STATED TASK.
The data must be written out once more, precisely as given.

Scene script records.
***
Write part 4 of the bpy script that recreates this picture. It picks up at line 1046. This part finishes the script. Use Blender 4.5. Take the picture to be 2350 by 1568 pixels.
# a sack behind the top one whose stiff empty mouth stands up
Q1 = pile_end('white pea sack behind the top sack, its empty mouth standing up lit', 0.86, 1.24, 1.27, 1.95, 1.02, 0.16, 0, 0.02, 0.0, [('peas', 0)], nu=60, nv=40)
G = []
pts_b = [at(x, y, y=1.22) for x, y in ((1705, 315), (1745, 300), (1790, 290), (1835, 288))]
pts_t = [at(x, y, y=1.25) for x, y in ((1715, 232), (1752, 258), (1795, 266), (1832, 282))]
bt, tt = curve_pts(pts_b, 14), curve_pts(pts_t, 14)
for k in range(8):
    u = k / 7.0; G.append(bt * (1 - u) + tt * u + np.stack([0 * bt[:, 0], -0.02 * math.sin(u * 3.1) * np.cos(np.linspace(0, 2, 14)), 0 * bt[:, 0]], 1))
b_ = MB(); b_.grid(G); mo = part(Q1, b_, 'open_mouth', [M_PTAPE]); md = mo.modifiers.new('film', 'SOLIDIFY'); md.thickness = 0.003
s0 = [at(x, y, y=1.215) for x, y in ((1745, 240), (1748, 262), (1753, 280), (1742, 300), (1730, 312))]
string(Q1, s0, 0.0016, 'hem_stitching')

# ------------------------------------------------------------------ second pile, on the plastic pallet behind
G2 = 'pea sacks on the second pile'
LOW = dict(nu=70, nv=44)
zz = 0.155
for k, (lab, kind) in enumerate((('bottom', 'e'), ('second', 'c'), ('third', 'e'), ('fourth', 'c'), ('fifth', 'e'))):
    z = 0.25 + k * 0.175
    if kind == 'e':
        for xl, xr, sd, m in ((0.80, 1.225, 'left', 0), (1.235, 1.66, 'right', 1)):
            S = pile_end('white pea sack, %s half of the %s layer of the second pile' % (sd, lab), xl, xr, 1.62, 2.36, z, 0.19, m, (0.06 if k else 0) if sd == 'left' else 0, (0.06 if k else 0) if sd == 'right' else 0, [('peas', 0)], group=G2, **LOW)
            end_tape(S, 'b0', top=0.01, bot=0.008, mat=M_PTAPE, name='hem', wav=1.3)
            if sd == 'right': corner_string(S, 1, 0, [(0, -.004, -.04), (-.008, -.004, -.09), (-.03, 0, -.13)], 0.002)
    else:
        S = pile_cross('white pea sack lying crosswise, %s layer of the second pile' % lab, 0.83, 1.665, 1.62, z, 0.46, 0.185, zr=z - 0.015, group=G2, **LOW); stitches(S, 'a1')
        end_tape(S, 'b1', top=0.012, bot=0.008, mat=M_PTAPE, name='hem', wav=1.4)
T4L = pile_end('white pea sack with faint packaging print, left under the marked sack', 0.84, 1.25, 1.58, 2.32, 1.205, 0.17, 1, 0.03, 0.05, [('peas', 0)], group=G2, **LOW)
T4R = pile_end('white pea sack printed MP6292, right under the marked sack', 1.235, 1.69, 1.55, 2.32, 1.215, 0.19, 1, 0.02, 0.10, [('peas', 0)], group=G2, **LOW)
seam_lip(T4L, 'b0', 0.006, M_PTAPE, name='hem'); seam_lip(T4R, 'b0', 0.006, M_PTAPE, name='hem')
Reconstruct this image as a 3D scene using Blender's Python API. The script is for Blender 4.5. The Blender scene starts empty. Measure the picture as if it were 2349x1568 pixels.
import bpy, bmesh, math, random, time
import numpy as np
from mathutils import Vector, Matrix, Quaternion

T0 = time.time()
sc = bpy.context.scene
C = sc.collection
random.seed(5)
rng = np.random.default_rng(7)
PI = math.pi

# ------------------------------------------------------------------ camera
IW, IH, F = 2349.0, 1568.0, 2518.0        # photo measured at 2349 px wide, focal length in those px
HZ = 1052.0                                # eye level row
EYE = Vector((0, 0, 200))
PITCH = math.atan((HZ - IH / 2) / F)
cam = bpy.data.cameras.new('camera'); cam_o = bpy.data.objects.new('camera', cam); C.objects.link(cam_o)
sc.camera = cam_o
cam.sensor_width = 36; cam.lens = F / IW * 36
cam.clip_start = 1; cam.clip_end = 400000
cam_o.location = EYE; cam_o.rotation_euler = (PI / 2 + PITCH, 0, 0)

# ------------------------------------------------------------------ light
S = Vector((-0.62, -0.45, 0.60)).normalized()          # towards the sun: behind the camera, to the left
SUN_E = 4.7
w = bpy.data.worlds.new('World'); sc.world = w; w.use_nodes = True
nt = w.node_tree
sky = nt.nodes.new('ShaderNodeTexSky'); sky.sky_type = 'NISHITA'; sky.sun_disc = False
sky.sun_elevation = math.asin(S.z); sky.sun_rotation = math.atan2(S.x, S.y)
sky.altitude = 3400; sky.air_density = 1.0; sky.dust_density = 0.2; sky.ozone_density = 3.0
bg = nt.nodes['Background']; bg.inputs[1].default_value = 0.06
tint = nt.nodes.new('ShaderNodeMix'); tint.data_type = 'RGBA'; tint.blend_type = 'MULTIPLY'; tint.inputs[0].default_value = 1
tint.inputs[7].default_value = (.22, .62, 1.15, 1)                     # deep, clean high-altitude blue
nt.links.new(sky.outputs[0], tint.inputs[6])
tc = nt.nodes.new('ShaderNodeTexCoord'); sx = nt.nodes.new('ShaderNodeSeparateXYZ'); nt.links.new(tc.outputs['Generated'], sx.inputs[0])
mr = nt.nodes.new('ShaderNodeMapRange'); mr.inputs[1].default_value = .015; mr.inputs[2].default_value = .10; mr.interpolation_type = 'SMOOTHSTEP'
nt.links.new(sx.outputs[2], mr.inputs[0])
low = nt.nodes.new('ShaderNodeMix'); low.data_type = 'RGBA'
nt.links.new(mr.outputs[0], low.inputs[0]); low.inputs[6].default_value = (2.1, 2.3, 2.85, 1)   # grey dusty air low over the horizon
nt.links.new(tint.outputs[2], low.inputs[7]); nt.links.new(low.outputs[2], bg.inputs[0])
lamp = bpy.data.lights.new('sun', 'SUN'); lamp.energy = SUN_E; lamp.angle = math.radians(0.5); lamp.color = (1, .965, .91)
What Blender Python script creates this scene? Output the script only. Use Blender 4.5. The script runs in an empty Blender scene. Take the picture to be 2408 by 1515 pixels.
***
TASK SOLUTION.
Write part 4 of the bpy script that recreates this picture. It picks up at line 1046. This part finishes the script. Use Blender 4.5. Take the picture to be 2350 by 1568 pixels.
# a sack behind the top one whose stiff empty mouth stands up
Q1 = pile_end('white pea sack behind the top sack, its empty mouth standing up lit', 0.86, 1.24, 1.27, 1.95, 1.02, 0.16, 0, 0.02, 0.0, [('peas', 0)], nu=60, nv=40)
G = []
pts_b = [at(x, y, y=1.22) for x, y in ((1705, 315), (1745, 300), (1790, 290), (1835, 288))]
pts_t = [at(x, y, y=1.25) for x, y in ((1715, 232), (1752, 258), (1795, 266), (1832, 282))]
bt, tt = curve_pts(pts_b, 14), curve_pts(pts_t, 14)
for k in range(8):
    u = k / 7.0; G.append(bt * (1 - u) + tt * u + np.stack([0 * bt[:, 0], -0.02 * math.sin(u * 3.1) * np.cos(np.linspace(0, 2, 14)), 0 * bt[:, 0]], 1))
b_ = MB(); b_.grid(G); mo = part(Q1, b_, 'open_mouth', [M_PTAPE]); md = mo.modifiers.new('film', 'SOLIDIFY'); md.thickness = 0.003
s0 = [at(x, y, y=1.215) for x, y in ((1745, 240), (1748, 262), (1753, 280), (1742, 300), (1730, 312))]
string(Q1, s0, 0.0016, 'hem_stitching')

# ------------------------------------------------------------------ second pile, on the plastic pallet behind
G2 = 'pea sacks on the second pile'
LOW = dict(nu=70, nv=44)
zz = 0.155
for k, (lab, kind) in enumerate((('bottom', 'e'), ('second', 'c'), ('third', 'e'), ('fourth', 'c'), ('fifth', 'e'))):
    z = 0.25 + k * 0.175
    if kind == 'e':
        for xl, xr, sd, m in ((0.80, 1.225, 'left', 0), (1.235, 1.66, 'right', 1)):
            S = pile_end('white pea sack, %s half of the %s layer of the second pile' % (sd, lab), xl, xr, 1.62, 2.36, z, 0.19, m, (0.06 if k else 0) if sd == 'left' else 0, (0.06 if k else 0) if sd == 'right' else 0, [('peas', 0)], group=G2, **LOW)
            end_tape(S, 'b0', top=0.01, bot=0.008, mat=M_PTAPE, name='hem', wav=1.3)
            if sd == 'right': corner_string(S, 1, 0, [(0, -.004, -.04), (-.008, -.004, -.09), (-.03, 0, -.13)], 0.002)
    else:
        S = pile_cross('white pea sack lying crosswise, %s layer of the second pile' % lab, 0.83, 1.665, 1.62, z, 0.46, 0.185, zr=z - 0.015, group=G2, **LOW); stitches(S, 'a1')
        end_tape(S, 'b1', top=0.012, bot=0.008, mat=M_PTAPE, name='hem', wav=1.4)
T4L = pile_end('white pea sack with faint packaging print, left under the marked sack', 0.84, 1.25, 1.58, 2.32, 1.205, 0.17, 1, 0.03, 0.05, [('peas', 0)], group=G2, **LOW)
T4R = pile_end('white pea sack printed MP6292, right under the marked sack', 1.235, 1.69, 1.55, 2.32, 1.215, 0.19, 1, 0.02, 0.10, [('peas', 0)], group=G2, **LOW)
seam_lip(T4L, 'b0', 0.006, M_PTAPE, name='hem'); seam_lip(T4R, 'b0', 0.006, M_PTAPE, name='hem')
Reconstruct this image as a 3D scene using Blender's Python API. The script is for Blender 4.5. The Blender scene starts empty. Measure the picture as if it were 2349x1568 pixels.
import bpy, bmesh, math, random, time
import numpy as np
from mathutils import Vector, Matrix, Quaternion

T0 = time.time()
sc = bpy.context.scene
C = sc.collection
random.seed(5)
rng = np.random.default_rng(7)
PI = math.pi

# ------------------------------------------------------------------ camera
IW, IH, F = 2349.0, 1568.0, 2518.0        # photo measured at 2349 px wide, focal length in those px
HZ = 1052.0                                # eye level row
EYE = Vector((0, 0, 200))
PITCH = math.atan((HZ - IH / 2) / F)
cam = bpy.data.cameras.new('camera'); cam_o = bpy.data.objects.new('camera', cam); C.objects.link(cam_o)
sc.camera = cam_o
cam.sensor_width = 36; cam.lens = F / IW * 36
cam.clip_start = 1; cam.clip_end = 400000
cam_o.location = EYE; cam_o.rotation_euler = (PI / 2 + PITCH, 0, 0)

# ------------------------------------------------------------------ light
S = Vector((-0.62, -0.45, 0.60)).normalized()          # towards the sun: behind the camera, to the left
SUN_E = 4.7
w = bpy.data.worlds.new('World'); sc.world = w; w.use_nodes = True
nt = w.node_tree
sky = nt.nodes.new('ShaderNodeTexSky'); sky.sky_type = 'NISHITA'; sky.sun_disc = False
sky.sun_elevation = math.asin(S.z); sky.sun_rotation = math.atan2(S.x, S.y)
sky.altitude = 3400; sky.air_density = 1.0; sky.dust_density = 0.2; sky.ozone_density = 3.0
bg = nt.nodes['Background']; bg.inputs[1].default_value = 0.06
tint = nt.nodes.new('ShaderNodeMix'); tint.data_type = 'RGBA'; tint.blend_type = 'MULTIPLY'; tint.inputs[0].default_value = 1
tint.inputs[7].default_value = (.22, .62, 1.15, 1)                     # deep, clean high-altitude blue
nt.links.new(sky.outputs[0], tint.inputs[6])
tc = nt.nodes.new('ShaderNodeTexCoord'); sx = nt.nodes.new('ShaderNodeSeparateXYZ'); nt.links.new(tc.outputs['Generated'], sx.inputs[0])
mr = nt.nodes.new('ShaderNodeMapRange'); mr.inputs[1].default_value = .015; mr.inputs[2].default_value = .10; mr.interpolation_type = 'SMOOTHSTEP'
nt.links.new(sx.outputs[2], mr.inputs[0])
low = nt.nodes.new('ShaderNodeMix'); low.data_type = 'RGBA'
nt.links.new(mr.outputs[0], low.inputs[0]); low.inputs[6].default_value = (2.1, 2.3, 2.85, 1)   # grey dusty air low over the horizon
nt.links.new(tint.outputs[2], low.inputs[7]); nt.links.new(low.outputs[2], bg.inputs[0])
lamp = bpy.data.lights.new('sun', 'SUN'); lamp.energy = SUN_E; lamp.angle = math.radians(0.5); lamp.color = (1, .965, .91)
What Blender Python script creates this scene? Output the script only. Use Blender 4.5. The script runs in an empty Blender scene. Take the picture to be 2408 by 1515 pixels.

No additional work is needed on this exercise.